[AIM] Images are not part of the copy; transcribe all the data exactly.

[INFORMATION PROVIDED]
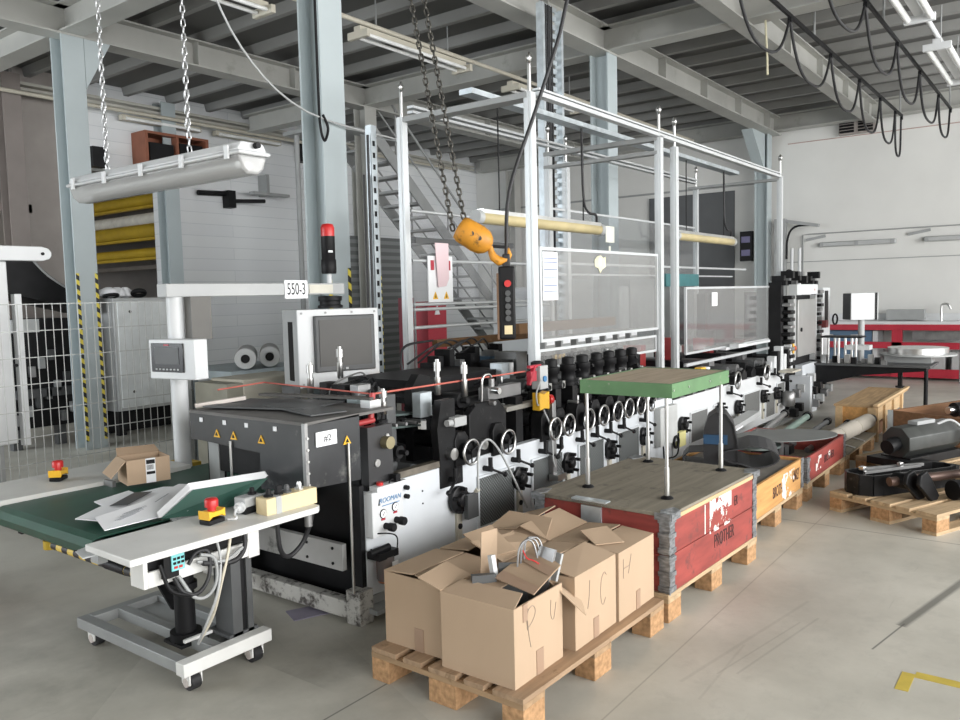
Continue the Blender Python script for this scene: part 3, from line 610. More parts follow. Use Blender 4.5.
def grille(x0, x1, z0, z1, t, mat=GRILLE, fr=None):
    g = MB().box(x0,2.878,z0,x1,2.892,z1).build('grille_panel', mat, t)
    f = MB(); w = .012; f.box(x0-w,2.874,z0-w,x1+w,2.89,z0).box(x0-w,2.874,z1,x1+w,2.89,z1+w).box(x0-w,2.874,z0,x0,2.89,z1).box(x1,2.874,z0,x1+w,2.89,z1)
    f.build('grille_frame', fr or WHITED, g)
def roller(x, z, r, t, mat=BLACKM, y0=2.98, y1=4.1, name='roller'):
    MB().cyl((x,y0,z),(x,y1,z),r,n=20).cyl((x,2.93,z),(x,4.14,z),r*.4,n=12).build(name, mat, t)
t = P1 = thing('printing_press', 'long white-sided press unit with chrome handwheels and grilles behind the cardboard boxes', 'printing press', (4.7,3.5,0), 'units of the press line')
f = MB(); f.prism([(2.83,.12),(6.62,.12),(6.62,.72),(6.2,.72),(6.2,.68),(3.06,.68),(3.06,.66),(2.83,.66)], 'y', 2.89, 2.94); f.build('side_frame', WHITED, t)
MB().box(2.83,4.1,.12,6.62,4.15,.68).build('rear_side_frame', WHITED, t)
MB().box(2.95,2.94,.14,6.6,4.1,.56).build('machine_bed', BLACK, t)
MB().box(2.74,2.86,.02,2.81,4.2,.11).build('base_beam', WHITEDD, t, .006)
MB().box(2.735,2.855,.0,2.832,2.953,.175).build('corner_foot', WHITEDD, t, .004); MB().box(2.8,2.80,.05,6.6,2.9,.075).box(2.83,2.88,.03,6.6,2.94,.12).build('foot_rail', GREY, t)
MB().box(2.81,2.9,.015,2.95,4.1,.03).box(2.9,2.94,.03,2.95,4.1,.56).build('oil_tray', BLACK, t)
MB().box(2.79,3.03,.24,2.82,4.05,.38).build('cross_panel', M('oily_grey_plate', (.52,.52,.51), .5, 0, .15, 3, dirt=(.12,.12,.11), dirt_amt=.15, dscale=4), t); 
bl = MB(); [bl.cyl((2.785,y,.27),(2.795,y,.27),.008).cyl((2.785,y,.35),(2.795,y,.35),.008) for y in (3.1,3.3)]; bl.build('bolt', BLACK, t)
MB().box(2.80,2.897,.12,2.829,2.96,.70).build('end_cheek', BLACK, t)
# regulator panel with maker's plate
cp = MB().box(2.83,2.84,.43,3.06,2.892,.665).build('regulator_panel', WHITE, t, .004)
text(cp, 'ROOMAN', (2.96,2.8385,.612), .036, FACE_Y, BLUEL, shear=.25)
MB().prism([(2.872,.592),(2.885,.592),(2.888,.625),(2.880,.625)], 'y', 2.838, 2.84).build('logo_mark', DGREY, cp)
MB().box(2.90,2.8385,.583,3.03,2.84,.587).build('logo_stroke', BLUEL, cp)
for x, z in ((2.905,.545),(2.995,.562)):
    MB().ring((x,2.838,z),(0,1,0),.021,.0035,20,6).build('gauge_rim', BLACK, cp); g = MB().cyl((x,2.84,z),(x,2.834,z),.02,n=18).build('gauge_face', PAPER, cp)
    MB().bar((x-.006,2.8335,z-.008),(x+.008,2.8335,z+.01),.003,.002,(0,1,0)).build('gauge_needle', BLACK, cp); MB().box(x-.014,2.837,z-.034,x+.014,2.84,z-.024).build('red_tag', RED, cp)
for x, z in ((2.92,.478),(3.00,.492)): MB().lathe([(.017,0),(.017,.03),(.022,.032),(.022,.062),(.018,.066)], (x,2.84,z), (0,-1,0), 16).build('regulator_knob', BLACK, cp)
MB().box(2.86,2.83,.664,3.08,2.90,.69).build('panel_cap', WHITE, t); MB().cyl((2.91,2.86,.69),(2.91,2.86,.705),.018).build('red_button', REDB, t); m = MB(); [m.ring((2.985+.035*i,2.85,.69),(0,1,.3),.018,.004,14,6) for i in range(2)]; m.build('ring_handle', BLACK, t); MB().box(3.0,2.83,.69,3.035,2.87,.73).build('switch', BLACK, t)
for x, z in ((3.13,.63),(3.13,.582)): MB().cyl((x,2.89,z),(x,2.865,z),.013,n=10).build('black_knob', BLACK, t)
m = MB(); [m.cyl((x,2.89,z),(x,2.886,z),.005,n=8) for x,z in ((3.08,.53),(3.27,.58),(3.27,.51),(2.9,.2),(2.86,.36),(6.45,.6),(6.5,.2),(3.02,.2))]; m.build('bolt', BLACK, t)
w = MB().box(2.83,2.80,.32,2.97,2.89,.355).cyl((2.80,2.84,.36),(2.94,2.84,.365),.018,n=10).build('filter_head', BLACK, t); MB().lathe([(.034,0),(.046,.02),(.048,.14)], (2.91,2.84,.185), n=16).build('filter_bowl', BOWL, w)
MB().cyl((2.91,2.84,.192),(2.91,2.84,.235),.042,n=16).build('condensate', M('brown_fluid',(.30,.12,.05),.3), w); MB().box(2.91,2.785,.245,2.95,2.791,.30).build('filter_label', PAPER, w)
MB().tube([(2.84,2.87,.45),(2.9,2.80,.45),(2.95,2.79,.42),(2.96,2.8,.35)], .004).build('air_hose', BLACK, t)
for x0, x1 in ((3.77,4.14),(4.36,4.73),(4.97,5.33),(5.57,5.93)): grille(x0, x1, .255, .55, t)
for x, z in ((3.56,.47),(4.19,.47),(4.80,.46),(5.42,.45),(6.01,.46)): hand_disc(x, z, t, .08 if x < 4 else .075); scale_plate(x+.01, z-.17, t)
WX = (3.62,3.99,4.54,4.72,5.0,5.22,5.44,5.63,5.84,6.04)
for x in WX: handwheel(x, .745, t)
for x in (3.50,3.84,4.14,4.46,4.66,4.95,5.17,5.38,5.60,5.98): lever(x, .60, t, -.10 if x in (3.50, 4.66) else .11, -.05)
for i, x in enumerate(WX):
    MB().prism([(x-.075,.66),(x+.05,.66),(x+.05,.82),(x+.02,.86),(x-.05,.86),(x-.075,.82)], 'y', 2.87, 2.96).build('bearing_block', BLACKM, t, .004)
    roller(x-.02, .80, .05, t, DGREY if i % 2 else BLACKM)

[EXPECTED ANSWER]
Continue the Blender Python script for this scene: part 3, from line 610. More parts follow. Use Blender 4.5.
def grille(x0, x1, z0, z1, t, mat=GRILLE, fr=None):
    g = MB().box(x0,2.878,z0,x1,2.892,z1).build('grille_panel', mat, t)
    f = MB(); w = .012; f.box(x0-w,2.874,z0-w,x1+w,2.89,z0).box(x0-w,2.874,z1,x1+w,2.89,z1+w).box(x0-w,2.874,z0,x0,2.89,z1).box(x1,2.874,z0,x1+w,2.89,z1)
    f.build('grille_frame', fr or WHITED, g)
def roller(x, z, r, t, mat=BLACKM, y0=2.98, y1=4.1, name='roller'):
    MB().cyl((x,y0,z),(x,y1,z),r,n=20).cyl((x,2.93,z),(x,4.14,z),r*.4,n=12).build(name, mat, t)
t = P1 = thing('printing_press', 'long white-sided press unit with chrome handwheels and grilles behind the cardboard boxes', 'printing press', (4.7,3.5,0), 'units of the press line')
f = MB(); f.prism([(2.83,.12),(6.62,.12),(6.62,.72),(6.2,.72),(6.2,.68),(3.06,.68),(3.06,.66),(2.83,.66)], 'y', 2.89, 2.94); f.build('side_frame', WHITED, t)
MB().box(2.83,4.1,.12,6.62,4.15,.68).build('rear_side_frame', WHITED, t)
MB().box(2.95,2.94,.14,6.6,4.1,.56).build('machine_bed', BLACK, t)
MB().box(2.74,2.86,.02,2.81,4.2,.11).build('base_beam', WHITEDD, t, .006)
MB().box(2.735,2.855,.0,2.832,2.953,.175).build('corner_foot', WHITEDD, t, .004); MB().box(2.8,2.80,.05,6.6,2.9,.075).box(2.83,2.88,.03,6.6,2.94,.12).build('foot_rail', GREY, t)
MB().box(2.81,2.9,.015,2.95,4.1,.03).box(2.9,2.94,.03,2.95,4.1,.56).build('oil_tray', BLACK, t)
MB().box(2.79,3.03,.24,2.82,4.05,.38).build('cross_panel', M('oily_grey_plate', (.52,.52,.51), .5, 0, .15, 3, dirt=(.12,.12,.11), dirt_amt=.15, dscale=4), t); 
bl = MB(); [bl.cyl((2.785,y,.27),(2.795,y,.27),.008).cyl((2.785,y,.35),(2.795,y,.35),.008) for y in (3.1,3.3)]; bl.build('bolt', BLACK, t)
MB().box(2.80,2.897,.12,2.829,2.96,.70).build('end_cheek', BLACK, t)
# regulator panel with maker's plate
cp = MB().box(2.83,2.84,.43,3.06,2.892,.665).build('regulator_panel', WHITE, t, .004)
text(cp, 'ROOMAN', (2.96,2.8385,.612), .036, FACE_Y, BLUEL, shear=.25)
MB().prism([(2.872,.592),(2.885,.592),(2.888,.625),(2.880,.625)], 'y', 2.838, 2.84).build('logo_mark', DGREY, cp)
MB().box(2.90,2.8385,.583,3.03,2.84,.587).build('logo_stroke', BLUEL, cp)
for x, z in ((2.905,.545),(2.995,.562)):
    MB().ring((x,2.838,z),(0,1,0),.021,.0035,20,6).build('gauge_rim', BLACK, cp); g = MB().cyl((x,2.84,z),(x,2.834,z),.02,n=18).build('gauge_face', PAPER, cp)
    MB().bar((x-.006,2.8335,z-.008),(x+.008,2.8335,z+.01),.003,.002,(0,1,0)).build('gauge_needle', BLACK, cp); MB().box(x-.014,2.837,z-.034,x+.014,2.84,z-.024).build('red_tag', RED, cp)
for x, z in ((2.92,.478),(3.00,.492)): MB().lathe([(.017,0),(.017,.03),(.022,.032),(.022,.062),(.018,.066)], (x,2.84,z), (0,-1,0), 16).build('regulator_knob', BLACK, cp)
MB().box(2.86,2.83,.664,3.08,2.90,.69).build('panel_cap', WHITE, t); MB().cyl((2.91,2.86,.69),(2.91,2.86,.705),.018).build('red_button', REDB, t); m = MB(); [m.ring((2.985+.035*i,2.85,.69),(0,1,.3),.018,.004,14,6) for i in range(2)]; m.build('ring_handle', BLACK, t); MB().box(3.0,2.83,.69,3.035,2.87,.73).build('switch', BLACK, t)
for x, z in ((3.13,.63),(3.13,.582)): MB().cyl((x,2.89,z),(x,2.865,z),.013,n=10).build('black_knob', BLACK, t)
m = MB(); [m.cyl((x,2.89,z),(x,2.886,z),.005,n=8) for x,z in ((3.08,.53),(3.27,.58),(3.27,.51),(2.9,.2),(2.86,.36),(6.45,.6),(6.5,.2),(3.02,.2))]; m.build('bolt', BLACK, t)
w = MB().box(2.83,2.80,.32,2.97,2.89,.355).cyl((2.80,2.84,.36),(2.94,2.84,.365),.018,n=10).build('filter_head', BLACK, t); MB().lathe([(.034,0),(.046,.02),(.048,.14)], (2.91,2.84,.185), n=16).build('filter_bowl', BOWL, w)
MB().cyl((2.91,2.84,.192),(2.91,2.84,.235),.042,n=16).build('condensate', M('brown_fluid',(.30,.12,.05),.3), w); MB().box(2.91,2.785,.245,2.95,2.791,.30).build('filter_label', PAPER, w)
MB().tube([(2.84,2.87,.45),(2.9,2.80,.45),(2.95,2.79,.42),(2.96,2.8,.35)], .004).build('air_hose', BLACK, t)
for x0, x1 in ((3.77,4.14),(4.36,4.73),(4.97,5.33),(5.57,5.93)): grille(x0, x1, .255, .55, t)
for x, z in ((3.56,.47),(4.19,.47),(4.80,.46),(5.42,.45),(6.01,.46)): hand_disc(x, z, t, .08 if x < 4 else .075); scale_plate(x+.01, z-.17, t)
WX = (3.62,3.99,4.54,4.72,5.0,5.22,5.44,5.63,5.84,6.04)
for x in WX: handwheel(x, .745, t)
for x in (3.50,3.84,4.14,4.46,4.66,4.95,5.17,5.38,5.60,5.98): lever(x, .60, t, -.10 if x in (3.50, 4.66) else .11, -.05)
for i, x in enumerate(WX):
    MB().prism([(x-.075,.66),(x+.05,.66),(x+.05,.82),(x+.02,.86),(x-.05,.86),(x-.075,.82)], 'y', 2.87, 2.96).build('bearing_block', BLACKM, t, .004)
    roller(x-.02, .80, .05, t, DGREY if i % 2 else BLACKM)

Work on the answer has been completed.